First, their faith was evident by their calling out to Jesus to be healed.
Second, when Jesus told them to go and show themselves to the priests, they obeyed. Under the Law of Moses, before a cleansed leper could begin normal interaction with non-leprous people, he had to be examined by a priest and declared cleansed of his leprosy. That is what Jesus was requiring the ten lepers to do, and so they started off on a 25- or 30-mile journey to Jerusalem. They must have believed that they would be better by the time they got to the priests, and as they acted on their faith, they were!
And third, Jesus told the one leper who returned to give thanks that it was his faith that had healed him. For this reason, we can conclude that all ten were healed through their faith in Jesus. Where did these ten lepers get their faith? They must have heard that Jesus was healing all who asked to be healed.
What would have happened if they wouldn’t have asked Jesus for healing? What would have happened if they wouldn’t have obeyed Him, acting on their faith by heading toward Jerusalem to show themselves to the priests? The answer to both questions is this: They would not have been healed, even though we know from reading the story that it was obviously God’s will for them to be healed. This once again proves that God’s will doesn’t always automatically happen regardless of what we do. And it once again proves that unless we believe, God’s will may not come to pass in our lives.
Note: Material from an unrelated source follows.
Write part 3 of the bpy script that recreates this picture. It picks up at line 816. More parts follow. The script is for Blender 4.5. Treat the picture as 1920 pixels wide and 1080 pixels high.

Q. Jesus healed all ten of the lepers. What does this say to us?
A. It leads us to believe, once again, that God wants everyone to be healed. Many Christians today will say that it is God’s will to heal some but not all. But Jesus healed all the lepers. And, if they had believed that it was only God’s will for a few of them to be healed, none of them would have been healed, because none of them could have had faith for individual healing.
Q. The one leper who returned to give Jesus thanks was a Samaritan. His faith was actually more impressive than the faith of the other nine. Why?
A. Because Jews and Samaritans had no dealings with one another in Jesus’ time. Because of that, he, more than the others, would have been tempted to doubt the wisdom of obeying Jesus’ instructions to show himself to the priests. He knew the priests would probably have nothing to do with him. But he obeyed Jesus anyway and was healed.
Application: If we believe in Jesus as our healer, let us begin to talk and act like it!